Love the approach, simplicity and concept. SPA works fine if entry point is / if /terms /privacy greated with 404.
It's bit less convenient, but I have access to a vps and a dns with a custom domain.
I can create any subdomain I want and tunnel the connexion to any port on my computer.
=> I can spinup a new subdomain in seconds, no data leakage, url that doesn't change, and it's cost nothing.
How does this compare to cloudflare or even a self-hosted tailscale tunnel?
Also do you collect any data? Privacy says
> We do not collect, store, or sell your personal data.
But I guess personal data is a bit ambiguous. You're at the very least collecting my IP (which is fine, I'm just curious)
Interesting! How do you handle port conflicts? What ports for public exposure are available?
I have used serveo.net in the past for the same use case, this looks cool !
That's really cool. I guess this is an alternative to ngrok (which I like but hate due to having to sign in).
Periodic reminder that just because Go having an easy to use SSH package made these easy to write, connecting to SSH servers and doing TOFU all the time with the keys is far far less safe than webpki, and this service could be relatively easily mitm'd in key scenarios like people being tricked at conferences.

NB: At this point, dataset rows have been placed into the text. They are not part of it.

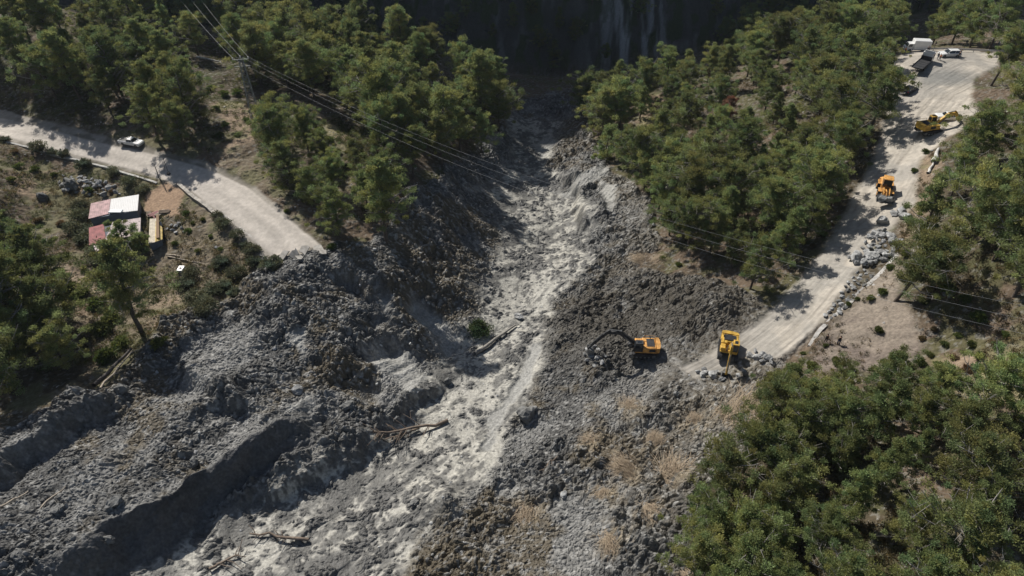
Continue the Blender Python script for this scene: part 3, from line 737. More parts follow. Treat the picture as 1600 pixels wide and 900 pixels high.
shrub_row([(30,262,.9),(55,268,.8),(20,285,.9),(85,275,.7),(140,300,.7),(175,300,.8),(60,345,.9),(95,350,.9),(40,360,1),(25,240,.8)], ['green', 'brown'], 'on the rough ground left of the sheds', 'shrubs on the rough ground', 1.15)
shrub_row([(290,335,.9),(302,350,.8),(318,345,.9),(295,365,.9),(330,372,.8),(275,385,.8),(310,395,.8),(345,392,.7)], 'green', 'in the weeds below the road wall', 'shrubs in the weeds below the road wall', .8)
# low scrub and weeds: nobody could count them
def weeds(name, label, polys, nper, colr, size, seed, avoid, hh=.22):
    g = np.random.default_rng(seed); cen = []
    for q in polys:
        P = np.array([p[:2] for p in q]); lo, hi = P.min(0), P.max(0)
        c_ = lo + g.random((nper, 2)) * (hi - lo)
        m = poly_sd(c_[:, 0], c_[:, 1], q) > 0
        for a, mg in avoid: m &= poly_sd(c_[:, 0], c_[:, 1], a) < mg
        m &= fbm(c_[:, 0], c_[:, 1], 6, 2, seed) > .44
        cen.append(c_[m])
    cen = np.concatenate(cen); z = terrain(cen[:, 0], cen[:, 1])[0]
    c3 = np.c_[cen, z + .12]
    V, Fq, C = leaf_tris(c3, .25 + .35 * g.random(len(c3)), 22, size, g, colr, squash=.6)
    link(name, mesh_np(name, V, Fq, M_LEAF, C, k=3), kind='stuff', label=label)
AVW = [(P_DEB, -.5), (P_ROADL, -.3), (P_ROADR, -.5), (P_DIRT, 0)]
weeds('weeds', 'low green weeds and scrub between the trees', [GP([(0,225),(230,280),(400,400),(380,450),(200,560),(0,600)]), GP([(390,200),(560,180),(620,300),(560,360),(430,300)]), GP([(0,30),(380,60),(400,200),(330,240),(0,165)])], 5200, (.12, .13, .05), .22, 301, AVW)
weeds('undergrowth', 'brownish undergrowth on the hillsides', [GP([(1430,250),(1600,200),(1640,640),(1440,600),(1390,440)]), GP([(1200,640),(1600,640),(1600,900),(1090,900)]), GP([(1010,150),(1380,80),(1370,260),(1200,430),(1040,380)]), GP([(0,225),(230,280),(400,400),(380,450),(200,560),(0,600)])], 6500, (.15, .120, .070), .22, 302, AVW + [(P_SOIL, -1)])
weeds('sparse_scrub', 'sparse low scrub on the bare soil slope', [P_SOIL], 420, (.13, .115, .065), .2, 303, [(P_ROADR, -.5)])
# dry grass
M_STRAW = mat_new("straw", attr="alb", rough=.8, spec=.2, trans=.2)
def make_tuft(seed, L=1.9, n=420, spread=.42):
    g = np.random.default_rng(seed)
    a = g.normal(size=n) * spread; r = L * (.5 + .6 * g.random(n))
    el = .05 + .8 * g.random(n) ** 1.8
    b = np.c_[g.normal(size=n) * .5, g.normal(size=n) * .5, np.zeros(n) - .05]
    d = np.c_[np.cos(a) * np.cos(el), np.sin(a) * np.cos(el), np.sin(el)]
    mid = b + d * (r * .55)[:, None]; tip = b + d * r[:, None] - np.array([0, 0, 1]) * (r * .28)[:, None]; tip[:, 2] = np.maximum(tip[:, 2], .05)
    s = np.cross(d, np.array([0, 0, 1.0])); s /= np.linalg.norm(s, axis=1, keepdims=True); s *= .011
    V = np.stack([b - s, b + s, mid + s, mid - s, tip], 1).reshape(-1, 3)
    i = np.arange(n)[:, None] * 5
    F3 = np.concatenate([i + np.array([[0, 1, 2]]), i + np.array([[0, 2, 3]]), i + np.array([[3, 2, 4]])])
    C = np.repeat(np.array([.50, .40, .29])[None] * (.6 + .6 * g.random(n))[:, None], 5, 0)
    return mesh_np("grass_tuft", V, F3, M_STRAW, C, k=3)
TUFTS = [make_tuft(51), make_tuft(52, 1.6, 240, .8), make_tuft(53, 2.3, 460, .34)]
tf = sorted(TUFTS_PX)
for i, (a, b, s_, rz_) in enumerate(tf):
    p = G(a, b)
    t_ = 'straw-coloured grass tuft on the brown debris, ' + ('leftmost' if i == 0 else 'rightmost' if i == len(tf) - 1 else f"number {NUMW[i]} from left" if i < 14 else f"number {NUMW[len(tf) - 1 - i]} from right")
    o = link('dry_grass_tuft', TUFTS[i % 3], None, (p[0], p[1], gz_at(p[0], p[1]) + .05), rz_, label=t_, category='grass tuft', group='dry grass tufts on the debris')
    o.scale = (s_ * 1.15,) * 3
# ---------------------------------------------------------------- rubble, boulders, logs
M_ROCK = mat_new("rock", attr="alb", rough=.75, spec=.3, noise=(2.2, .25), bump=(4, .8, .06))
M_BOULDER = mat_new("boulder", color=(.31, .31, .305), rough=.85, noise=(1.3, .5), bump=(2.2, 1, .16), objvar=.28)
def ico(sub=1):
    t = (1 + 5 ** .5) / 2
    V = np.array([(-1, t, 0), (1, t, 0), (-1, -t, 0), (1, -t, 0), (0, -1, t), (0, 1, t), (0, -1, -t), (0, 1, -t), (t, 0, -1), (t, 0, 1), (-t, 0, -1), (-t, 0, 1)], float)
    F = [(0,11,5),(0,5,1),(0,1,7),(0,7,10),(0,10,11),(1,5,9),(5,11,4),(11,10,2),(10,7,6),(7,1,8),(3,9,4),(3,4,2),(3,2,6),(3,6,8),(3,8,9),(4,9,5),(2,4,11),(6,2,10),(8,6,7),(9,8,1)]
    V /= np.linalg.norm(V[0])
    for _ in range(sub):
        V = list(map(tuple, V)); cache = {}; F2 = []
        def mid(a, b):
            k = (min(a, b), max(a, b))
            if k not in cache:
                m = (np.array(V[a]) + np.array(V[b])) / 2; m /= np.linalg.norm(m); V.append(tuple(m)); cache[k] = len(V) - 1
            return cache[k]
        for a, b, c_ in F:
            ab, bc, ca = mid(a, b), mid(b, c_), mid(c_, a)
            F2 += [(a, ab, ca), (b, bc, ab), (c_, ca, bc), (ab, bc, ca)]
        F = F2; V = np.array(V)
    return np.array(V), np.array(F)
IV0, IF0 = ico(0); IV2, IF2 = ico(2)
def rock_shape(g, V, planes=9):
    """a ball cut by random planes: flat broken faces"""
    V = V.copy()
    for _ in range(planes):
        n_ = g.normal(size=3); n_ /= np.linalg.norm(n_); d = .55 + .3 * g.random()
        s = V @ n_; m = s > d
        V[m] -= np.outer(s[m] - d, n_)
    return V * np.array([1, .6 + .4 * g.random(), .5 + .35 * g.random()])
def scatter_rocks(name, label, n, zone, smin, smax, pw, cols, seed, box=(-110, 90, 30, 225), zb=-.25, follow=0.):
    g = np.random.default_rng(seed)
    x = box[0] + (box[1] - box[0]) * g.random(n); y = box[2] + (box[3] - box[2]) * g.random(n)
    z, c_, zn, ms = terrain(x, y)
    deb, mud, smooth, road, clr = ms
    m = zone(x, y, deb, mud, smooth, road, clr, g)
    x, y, z = x[m], y[m], z[m]; N = len(x)
    shapes = np.array([rock_shape(g, IV0 * (.85 + .3 * g.random((12, 1))), 4) for _ in range(24)])
    s = smin + (smax - smin) * g.random(N) ** pw
    sh = shapes[g.integers(0, 24, N)]
    a = g.random(N) * 6.28; ca, sa = np.cos(a)[:, None], np.sin(a)[:, None]
    X = sh[..., 0] * ca - sh[..., 1] * sa; Y = sh[..., 0] * sa + sh[..., 1] * ca
    tl = g.normal(size=(N, 1)) * .4
    Z = sh[..., 2] + X * tl
    V = np.stack([X * s[:, None] + x[:, None], Y * s[:, None] + y[:, None], Z * s[:, None] + (z + s * zb)[:, None]], -1).reshape(-1, 3)
    F3 = (np.arange(N)[:, None, None] * 12 + IF0[None]).reshape(-1, 3)
    k = g.integers(0, len(cols), N); own = np.array(cols)[k]; tcol = np.moveaxis(c_, 0, -1)[m]
    C = np.repeat((own * (1 - follow) + tcol * follow * 1.15) * (.65 + .7 * g.random(N))[:, None], 12, 0)
    link(name, mesh_np(name, V, F3, M_ROCK, C, k=3), kind='stuff', label=label)
DK = [(.075, .073, .07), (.10, .098, .094), (.055, .055, .053), (.10, .088, .066), (.17, .17, .16)]
scatter_rocks('rubble', 'dark broken shale rubble covering the slide', 130000, lambda x, y, d, m, s, r, c_, g: (d > .6) & (s < .3) & (g.random(len(x)) > m * .85) & (g.random(len(x)) < .25 + 1.1 * fbm(x * .84 - y * .54, (x * .54 + y * .84) * .45, 5.5, 4, 31)), .08, .40, 4.0, DK, 401, follow=.9)
scatter_rocks('pale_stones', 'pale stones strewn over the slide', 9000, lambda x, y, d, m, s, r, c_, g: (d > .6) & (s < .5) & (fbm(x, y, 8, 2, 7) > .5), .08, .36, 4.0, [(.36, .36, .35), (.30, .30, .30), (.42, .41, .38)], 402)
scatter_rocks('hillside_stones', 'small pale stones on the hillsides', 16000, lambda x, y, d, m, s, r, c_, g: (d < .1) & (r < .1) & (fbm(x, y, 10, 2, 8) > .52), .08, .38, 4.0, [(.34, .32, .29), (.25, .23, .20), (.42, .40, .38)], 403, box=(-140, 140, 30, 200))
BOULD = []
for i in range(8):
    g = np.random.default_rng(500 + i)
    V = rock_shape(g, IV2, 17); V += g.normal(size=V.shape) * .03
    BOULD.append(mesh_np('boulder', V, IF2, M_BOULDER, k=3))
DBOULD = []
M_DBOULD = mat_new("dark_boulder", color=(.15, .15, .145), rough=.75, noise=(1.6, .4), bump=(2.5, 1, .12))
for i in range(3):
    g = np.random.default_rng(520 + i)
    V = rock_shape(g, IV2, 14); V += g.normal(size=V.shape) * .045
    DBOULD.append(mesh_np('dark_boulder', V, IF2, M_DBOULD, k=3))
def boulder(x, y, s, label, group=None, dz=.3, lib=None, name='boulder', zz=None):
    lib = lib or BOULD
    me = lib[random.randrange(len(lib))]
    z = gz_at(x, y) + s * dz if zz is None else zz
    o = link(name, me, None, (x, y, z), None, label=label, category='boulder')
    if group: o['group'] = group
    o.rotation_euler = (random.gauss(0, .25), random.gauss(0, .25), random.random() * 6.28)
    o.scale = (s, s * random.uniform(.8, 1.1), s * random.uniform(.85, 1.1))
    return o
def PW(px, py): p = G(px, py); return p[0], p[1]
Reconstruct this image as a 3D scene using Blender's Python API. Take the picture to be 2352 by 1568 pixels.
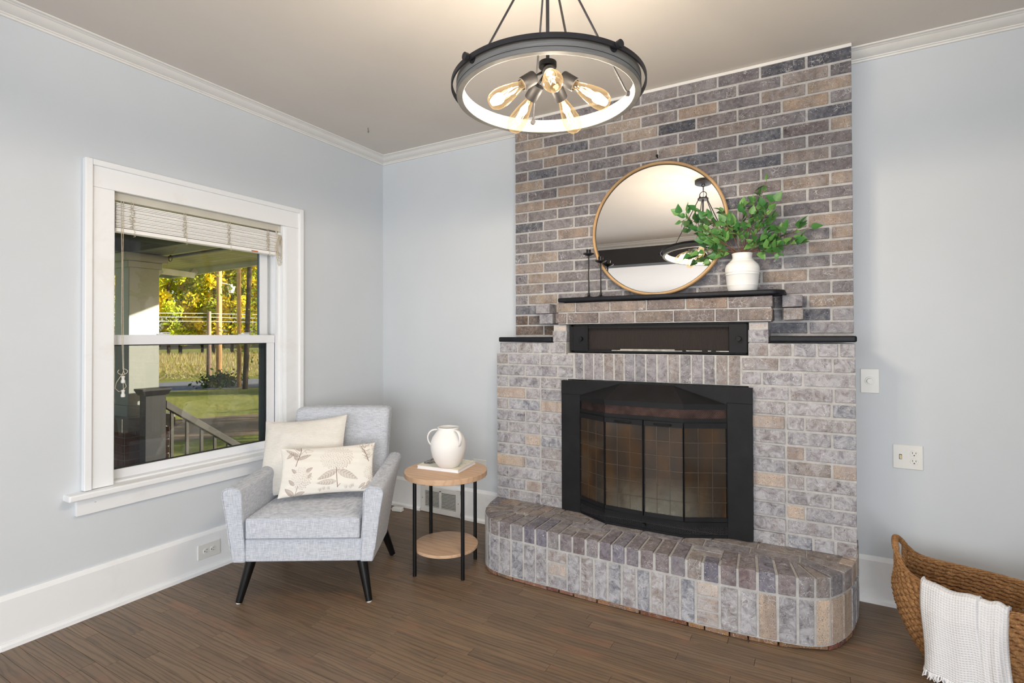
import bpy, bmesh, math, random
import numpy as np
from mathutils import Vector, Matrix

for _o in list(bpy.data.objects):
    bpy.data.objects.remove(_o)
S = bpy.context.scene
COL = S.collection
PI = math.pi

# ------------------------------------------------------------------ camera
CAM = (3.011, -3.1834, 1.3216)
cd = bpy.data.cameras.new('camera')
cam = bpy.data.objects.new('camera', cd)
COL.objects.link(cam)
cd.sensor_width = 36.0
cd.lens = 1216.97 / 2352 * 36.0
cd.shift_x = -3.2 / 2352
cd.shift_y = -23.2 / 2352
cd.clip_start = 0.02
cd.clip_end = 400
_yaw, _pit, _rol = 0.5165, 0.0093, -0.003
_F = Vector((-math.sin(_yaw) * math.cos(_pit), math.cos(_yaw) * math.cos(_pit), math.sin(_pit)))
_R = Vector((math.cos(_yaw), math.sin(_yaw), 0))
_U = _R.cross(_F)
_R2 = _R * math.cos(_rol) + _U * math.sin(_rol)
_U2 = -_R * math.sin(_rol) + _U * math.cos(_rol)
_m = Matrix((_R2, _U2, -_F)).transposed().to_4x4()
_m.translation = Vector(CAM)
cam.matrix_world = _m
S.camera = cam

# ------------------------------------------------------------------ colour management, world, sun, area lights
S.view_settings.view_transform = 'Standard'
S.view_settings.look = 'None'
S.view_settings.exposure = 0.0
S.view_settings.gamma = 1.0
S.view_settings.use_curve_mapping = False

W = bpy.data.worlds.new('sky')
S.world = W
W.use_nodes = True
nt = W.node_tree
nt.nodes.clear()
sky = nt.nodes.new('ShaderNodeTexSky')
sky.sky_type = 'NISHITA'
sky.sun_disc = False
sky.sun_elevation = math.radians(20)
sky.sun_rotation = math.radians(30)
sky.air_density = 1.0
sky.dust_density = 2.0
bg = nt.nodes.new('ShaderNodeBackground')
bg.inputs['Strength'].default_value = 0.30
wo = nt.nodes.new('ShaderNodeOutputWorld')
nt.links.new(sky.outputs[0], bg.inputs[0])
nt.links.new(bg.outputs[0], wo.inputs[0])


def light(name, kind, loc, energy, color=(1, 1, 1), size=1.0, size_y=None, direction=None, radius=None):
    d = bpy.data.lights.new(name, kind)
    d.energy = energy
    d.color = color
    if kind == 'AREA':
        d.shape = 'RECTANGLE'
        d.size = size
        d.size_y = size_y or size
    if kind == 'SUN':
        d.angle = math.radians(0.9)
    if radius is not None:
        d.shadow_soft_size = radius
    o = bpy.data.objects.new(name, d)
    COL.objects.link(o)
    o.location = loc
    if direction is not None:
        o.rotation_euler = Vector(direction).to_track_quat('-Z', 'Y').to_euler()
    return o


light('sun', 'SUN', (8, 14, 10), 19.0, (1.0, 0.91, 0.76), direction=(-0.70, -0.62, -0.31))
# added fill lamps in the room behind the camera, which has no windows
light('rear_fill_light', 'AREA', (2.0, -6.2, 1.15), 84, (0.95, 0.975, 1.0), 3.6, 1.7, direction=(-0.14, 1, -0.04))
light('side_fill_light', 'AREA', (4.15, -5.1, 1.25), 120, (0.97, 0.985, 1.0), 1.6, 1.7, direction=(-0.86, 0.52, 0.0))  # added fill, aimed through the opening to brighten the left wall
BULB_W = 12.0

# ------------------------------------------------------------------ helpers
def lin(c):
    c = c / 255.0
    return c / 12.92 if c <= 0.04045 else ((c + 0.055) / 1.055) ** 2.4


def C3(r, g, b, k=1.0):
    return (min(1, lin(r) * k), min(1, lin(g) * k), min(1, lin(b) * k), 1.0)


MATS = {}


class NT:
    """tiny node-tree helper"""
    def __init__(s, name):
        s.m = bpy.data.materials.new(name)
        s.m.use_nodes = True
        s.t = s.m.node_tree
        s.t.nodes.clear()
        s.out = s.t.nodes.new('ShaderNodeOutputMaterial')
        MATS[name] = s.m

    def n(s, typ, **kw):
        nd = s.t.nodes.new(typ)
        for k, v in kw.items():
            if k.startswith('_'):
                setattr(nd, k[1:], v)
            else:
                key = int(k[1:]) if (k[0] == 'i' and k[1:].isdigit()) else k
                if hasattr(v, 'links') or isinstance(v, bpy.types.NodeSocket):
                    s.t.links.new(v, nd.inputs[key])
                else:
                    nd.inputs[key].default_value = v
        return nd

    def math(s, op, a, b=None, clamp=False):
        nd = s.t.nodes.new('ShaderNodeMath')
        nd.operation = op
        nd.use_clamp = clamp
        for i, v in enumerate((a, b)):
            if v is None:
                continue
            if isinstance(v, bpy.types.NodeSocket):
                s.t.links.new(v, nd.inputs[i])
            else:
                nd.inputs[i].default_value = v
        return nd.outputs[0]

    def mix(s, f, a, b, mode='MIX'):
        nd = s.t.nodes.new('ShaderNodeMix')
        nd.data_type = 'RGBA'
        nd.blend_type = mode
        for i, v in ((0, f), (6, a), (7, b)):
            if isinstance(v, bpy.types.NodeSocket):
                s.t.links.new(v, nd.inputs[i])
            else:
                nd.inputs[i].default_value = v
        return nd.outputs[2]

    def ramp(s, f, stops):
        nd = s.t.nodes.new('ShaderNodeMapRange')
        nd.inputs[1].default_value = stops[0]
        nd.inputs[2].default_value = stops[1]
        nd.inputs[3].default_value = stops[2] if len(stops) > 2 else 0.0
        nd.inputs[4].default_value = stops[3] if len(stops) > 2 else 1.0
        s.t.links.new(f, nd.inputs[0])
        return nd.outputs[0]

    def coords(s, kind='Object', scale=(1, 1, 1), loc=None):
        tc = s.t.nodes.new('ShaderNodeTexCoord')
        mp = s.t.nodes.new('ShaderNodeMapping')
        mp.inputs['Scale'].default_value = scale
        s.t.links.new(tc.outputs[kind], mp.inputs['Vector'])
        if loc is not None:
            s.t.links.new(loc, mp.inputs['Location'])
        return mp.outputs[0]

    def noise(s, vec, scale, detail=3.0, rough=0.5, dist=0.0):
        nd = s.t.nodes.new('ShaderNodeTexNoise')
        nd.inputs['Scale'].default_value = scale
        nd.inputs['Detail'].default_value = detail
        nd.inputs['Roughness'].default_value = rough
        nd.inputs['Distortion'].default_value = dist
        s.t.links.new(vec, nd.inputs['Vector'])
        return nd.outputs[0]

    def bump(s, h, strength=0.3, dist=0.002):
        nd = s.t.nodes.new('ShaderNodeBump')
        nd.inputs['Strength'].default_value = strength
        nd.inputs['Distance'].default_value = dist
        s.t.links.new(h, nd.inputs['Height'])
        return nd.outputs[0]

    def bsdf(s, color, rough=0.6, normal=None, **kw):
        nd = s.n('ShaderNodeBsdfPrincipled', **kw)
        for k, v in (('Base Color', color), ('Roughness', rough)):
            if isinstance(v, bpy.types.NodeSocket):
                s.t.links.new(v, nd.inputs[k])
            else:
                nd.inputs[k].default_value = v
        if normal is not None:
            s.t.links.new(normal, nd.inputs['Normal'])
        s.t.links.new(nd.outputs[0], s.out.inputs[0])
        return nd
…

It's not as terrifying as the coffee shop taking payments over SSH, but still, this isn't doing E2EE, it's terminating TLS upstream.
There's no SSHFP record (not that openssh uses it by default, and you'd need DNSSEC to make it actually useful), and no public keys documented anywhere to help people avoid MITM/TOFU events.
I get the UX, but it saddens me to see more SSH products that don't understand the SSH security model.
This is nice and for those who's asking, it's different from ngrok and the others in that you don't need a separate client, (almost) everyone has ssh installed.
To the author, I wish you best of luck with this but be aware (if you aren't) this will attract all kind of bad and malicious users who want nothing more than a "clean" IP to funnel their badness through.
serveo.net [2] tried it 8 years ago, but when I wanted to use it I at some point I found it was no longer working, as I remember the author said there was too much abuse for him to maintain it as a free service
I ended up self-hosting sish https://docs.ssi.sh instead.
Even the the ones where you have to register like cloudflare tunnels and ngrok are full of malware, which is not a risk to you as a user but means they are often blocked.
Also a little rant, tailscale has their own one also called funnel. It has the benefit of being end-to-end encrypted (in theory) but the downside that you are announcing your service to the world through the certificate transparency logs. So your little dev project will have bots hammering on it (and trying to take your .git folder) within seconds from you activating the funnel. So make sure your little project is ready for the internet with auth and has nothing sensitive at guessable paths.